Por: Dr. César Vidal
La agonía en la cruz constituía un suplicio espantoso. El condenado notaba cómo, junto a los espantosos dolores causados por los clavos en las manos y los pies, le fallaba la respiración. Deseando no ahogarse, intentaba entonces elevar el tórax para absorber una brizna de aire que le permitiera seguir respirando.
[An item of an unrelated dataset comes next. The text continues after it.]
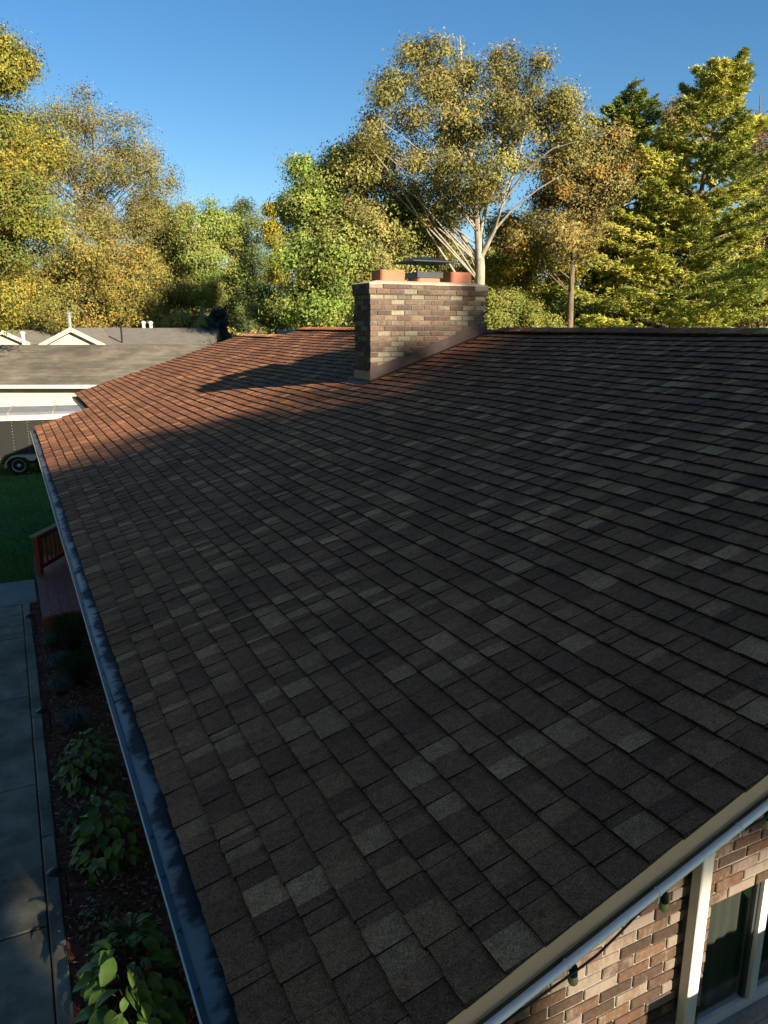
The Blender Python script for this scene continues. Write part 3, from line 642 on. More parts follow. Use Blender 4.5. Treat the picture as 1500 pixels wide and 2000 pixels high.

Para llevar a cabo ese esfuerzo necesitaba apoyarse sobre los pies con la consecuencia de que, al intentar respirar, sus miembros clavados de los que se requería un nuevo esfuerzo lanzaban espantosas oleadas de dolor agudo al cuerpo.
Poco a poco, el reo —que había sido presa del calor, la sed, los insectos y las burlas— no solo no podía soportar aquellos movimientos sumamente dolorosos, pero necesarios para respirar, sino que además sufría al sentir cómo su cuerpo experimentaba un proceso de tetanización que concluía, por regla general, con un último grito antes de morir.
En ocasiones, para acelerar la muerte del condenado, los romanos recurrían a un terrible recurso conocido como crurifragium, es decir, la fractura de las piernas. Con garrotes, quebraban las extremidades inferiores del condenado de tal manera que, al no contar con ese sostén, los reos acabaran asfixiándose con más rapidez. La solución era, ciertamente, brutal, pero, sin duda, aceleraba el final de un suplicio que podía prolongarse durante días.
Estas horrorosas condiciones de la ejecución en la cruz explican de sobra la extrañeza de Pilato al recibir la noticia de la muerte de Jesús y su deseo de comprobarla cuando José de Arimatea pidió el cadáver (Juan 19:44). La realidad es que, a esas alturas, el crurifragium había sido aplicado a los dos ladrones crucificados con Jesús para que no se quedasen en el madero durante el sábado (Juan 19:32).
En cuanto al cadáver de Jesús, la guardia romana no quiso correr el menor riesgo. Todo indicaba que estaba muerto, pero verificaron la situación clavando una lanza en su costado (Juan 19:34). Por la descripción, parece que el hierro destrozó alguno de los órganos internos de Jesús (Juan 19:35).
Años después —posiblemente menos de dos décadas— un testigo ocular dejaría constancia de haber contemplado la lanzada y, sobre todo, de haber constatado que a Jesús no se le había quebrado ningún hueso como habían señalado las Escrituras (Éxodo 12:46; Números 9:₁2; Salmo 34:20) y que lo habían mirado al traspasarlo como había anunciado siglos antes el profeta Zacarías (12:10).
Lejos de tratarse del último eslabón de una cadena de injustas afrentas que habían concluido con una muerte vergonzosa, la lanzada dejaba entrever —y así lo captó aquel testigo ocular— que en Jesús se había consumado un plan divino anunciado desde hacía siglos.